At 10:20 AM, Lieutenant Charles Warren stabbed one of the protesters in the back with a bayonet. The police then opened fire on the crowd with both buckshot and birdshot. At least 16 rounds of ammunition were fired, and at least 50 people shot, including two women and two children.
That really is the hard part. In speaking with local embasy, there is record of "polish" arriving, but no record of any leaving.
Compounding the problem, is that Hawaii's archivist and historians have thus far failed to acknowledge the proper nationality of hundreds of early Polish immigrant who DID arrive in Hawaii via Germany or Austria-Hungary.
The oversight is explained by the fact that the Polish nation, partitioned at the end of the eithteenth century by Russia, Prussia, and Austria, did not officially exist at that time.
Consequetly, the Poles did not qualify as a separate entry.
In one book I read, states the "German immigrants were selected by a private firm, H. Hackfeld and Co., with more regard to their adaptability to semitropical climate and plantation work." It goes on to say that "almost 1,400 arrived from northwest Germany between 1881 and 1897 and under the paternalistic care of Kuai sugar plantation they formed a successful community, which continued their homeland customs."

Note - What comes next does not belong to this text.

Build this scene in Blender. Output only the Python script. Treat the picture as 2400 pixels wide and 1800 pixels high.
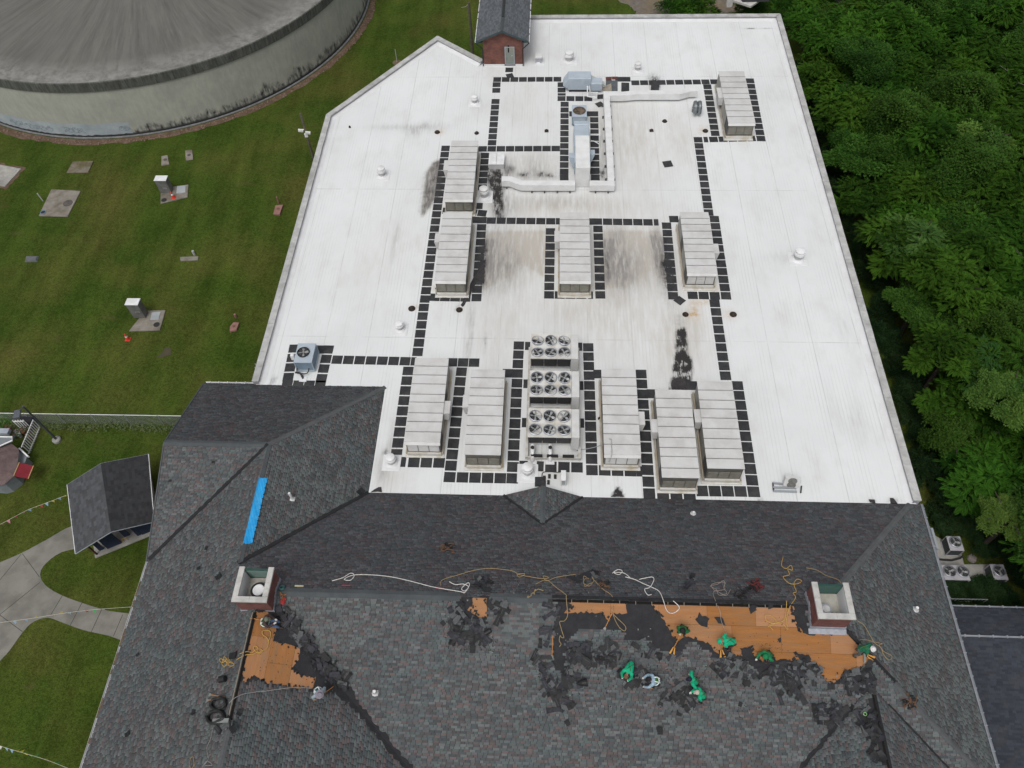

The author does not find it important to inform the readers that several hundred of those "German" immigrants were infact Poles.
Passenger lists clearyly indicate that of the 83 passergers who arrived on the H.F.Glade in Honolulu on April 4th 1896, two were Germans and one was an Austrian. The remaining eighty immigrants were natives of Galicia, the Austrian portion of the partitioned Poland ( incidently, the name of that province was unfortunately confused by Hawaiian archivist with the spanish province of the same name and, accordingly, Galician Poles were later classified as "Spaniards".
I could go on, but my feeling so far is that YES some were still here, during the incidents, and really did a good thing at standing up to the "powers that be" of the time, and banded with the other ethnicities, to form a solid wall to labor oppression.
Anyone with any insight to those here during these times, please let me know.
As was later said, and chanted, "We are all one blood, under the skin!"